The Hummer H1 didn't start life as a status symbol — it started as a weapon. AM General built the HMMWV (the 'Humvee') for the U.S. military in the 1980s, and after the thing rolled across the world's TV screens during the 1991 Gulf War, one very persuasive Hollywood customer named Arnold Schwarzenegger badgered AM General into building a civilian version. The 1992 Hummer was the result: a Humvee with cupholders.
It is enormous in the dumbest, most glorious way. The H1 is wider than it is tall, sits 16 inches off the ground, and routes its driveline through the wheel hubs so it can clamber over things that would beach a normal SUV. Inside, the driver and passenger sit on opposite sides of a vast transmission tunnel like two strangers sharing a bench at a bus stop.
Performance is not the point, which is fortunate, because there isn't any. The 6.2-liter Detroit Diesel V8 made just 148 hp and dragged the 6,300-lb truck to 60 mph in a leisurely 20-or-so seconds. You didn't buy an H1 to go fast. You bought it to drive over a Honda Civic and not notice.
As a cultural object it's pure 1990s excess made metal — a six-figure machine designed to do things no owner would ever attempt, parked outside restaurants in cities with no off-road terrain for 500 miles.

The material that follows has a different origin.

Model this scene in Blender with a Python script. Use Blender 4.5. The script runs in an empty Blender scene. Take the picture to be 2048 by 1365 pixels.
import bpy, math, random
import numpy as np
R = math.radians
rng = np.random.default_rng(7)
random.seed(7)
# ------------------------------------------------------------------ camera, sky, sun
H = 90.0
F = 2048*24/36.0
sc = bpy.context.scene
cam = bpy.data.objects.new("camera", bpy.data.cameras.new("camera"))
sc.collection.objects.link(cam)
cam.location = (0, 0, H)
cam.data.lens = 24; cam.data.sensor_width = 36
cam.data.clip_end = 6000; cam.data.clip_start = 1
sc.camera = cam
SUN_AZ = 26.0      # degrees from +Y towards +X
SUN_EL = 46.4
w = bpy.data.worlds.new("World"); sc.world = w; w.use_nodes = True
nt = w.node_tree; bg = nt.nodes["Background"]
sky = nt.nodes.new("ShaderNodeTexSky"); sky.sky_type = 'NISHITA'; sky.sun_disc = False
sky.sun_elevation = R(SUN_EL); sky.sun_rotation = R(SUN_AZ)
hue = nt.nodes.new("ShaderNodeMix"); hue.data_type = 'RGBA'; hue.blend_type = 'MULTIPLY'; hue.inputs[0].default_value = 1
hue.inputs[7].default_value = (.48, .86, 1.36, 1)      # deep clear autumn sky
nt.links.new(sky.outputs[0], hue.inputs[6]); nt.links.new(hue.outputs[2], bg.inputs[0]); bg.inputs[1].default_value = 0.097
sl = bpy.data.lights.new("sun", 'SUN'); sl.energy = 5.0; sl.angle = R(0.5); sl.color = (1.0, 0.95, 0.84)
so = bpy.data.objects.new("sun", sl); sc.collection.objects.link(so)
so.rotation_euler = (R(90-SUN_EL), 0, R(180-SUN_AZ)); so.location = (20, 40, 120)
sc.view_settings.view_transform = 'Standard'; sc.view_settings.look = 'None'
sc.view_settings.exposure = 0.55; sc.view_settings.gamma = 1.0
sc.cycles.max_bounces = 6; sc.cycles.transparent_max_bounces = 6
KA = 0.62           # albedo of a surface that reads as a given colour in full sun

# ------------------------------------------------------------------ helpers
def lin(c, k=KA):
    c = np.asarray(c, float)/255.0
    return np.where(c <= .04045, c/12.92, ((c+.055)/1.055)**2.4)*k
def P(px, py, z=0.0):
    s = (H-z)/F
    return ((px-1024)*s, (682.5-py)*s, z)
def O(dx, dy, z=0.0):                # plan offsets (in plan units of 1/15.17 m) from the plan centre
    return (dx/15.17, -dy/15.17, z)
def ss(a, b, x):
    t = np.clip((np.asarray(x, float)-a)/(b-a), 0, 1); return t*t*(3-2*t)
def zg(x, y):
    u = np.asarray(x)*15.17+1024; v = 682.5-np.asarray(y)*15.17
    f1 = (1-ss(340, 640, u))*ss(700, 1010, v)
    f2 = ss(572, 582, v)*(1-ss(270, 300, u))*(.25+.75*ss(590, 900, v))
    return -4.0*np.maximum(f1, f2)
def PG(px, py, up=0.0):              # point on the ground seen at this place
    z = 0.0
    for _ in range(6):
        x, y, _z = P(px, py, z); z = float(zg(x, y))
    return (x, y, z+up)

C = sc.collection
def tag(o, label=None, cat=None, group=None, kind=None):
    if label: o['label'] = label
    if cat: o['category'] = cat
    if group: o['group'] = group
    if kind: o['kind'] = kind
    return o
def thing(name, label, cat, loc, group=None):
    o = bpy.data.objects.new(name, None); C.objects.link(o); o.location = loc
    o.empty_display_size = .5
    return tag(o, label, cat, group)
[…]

It remains the most honest Hummer ever built, mostly because it never pretended to be sensible.
Hummer H1 through the years
Born for war
AM General wins the U.S. Army contract to build the HMMWV, the military Humvee.
TV debut
The Humvee becomes a star of Gulf War news coverage and a civilian craze begins.
Goes civilian
Pushed along by Arnold Schwarzenegger, AM General launches the road-legal Hummer.
GM takes the brand
General Motors buys the Hummer name and turns it into a full lineup.
The end of the original
The thirsty, war-born H1 bows out as emissions and fuel costs catch up to it.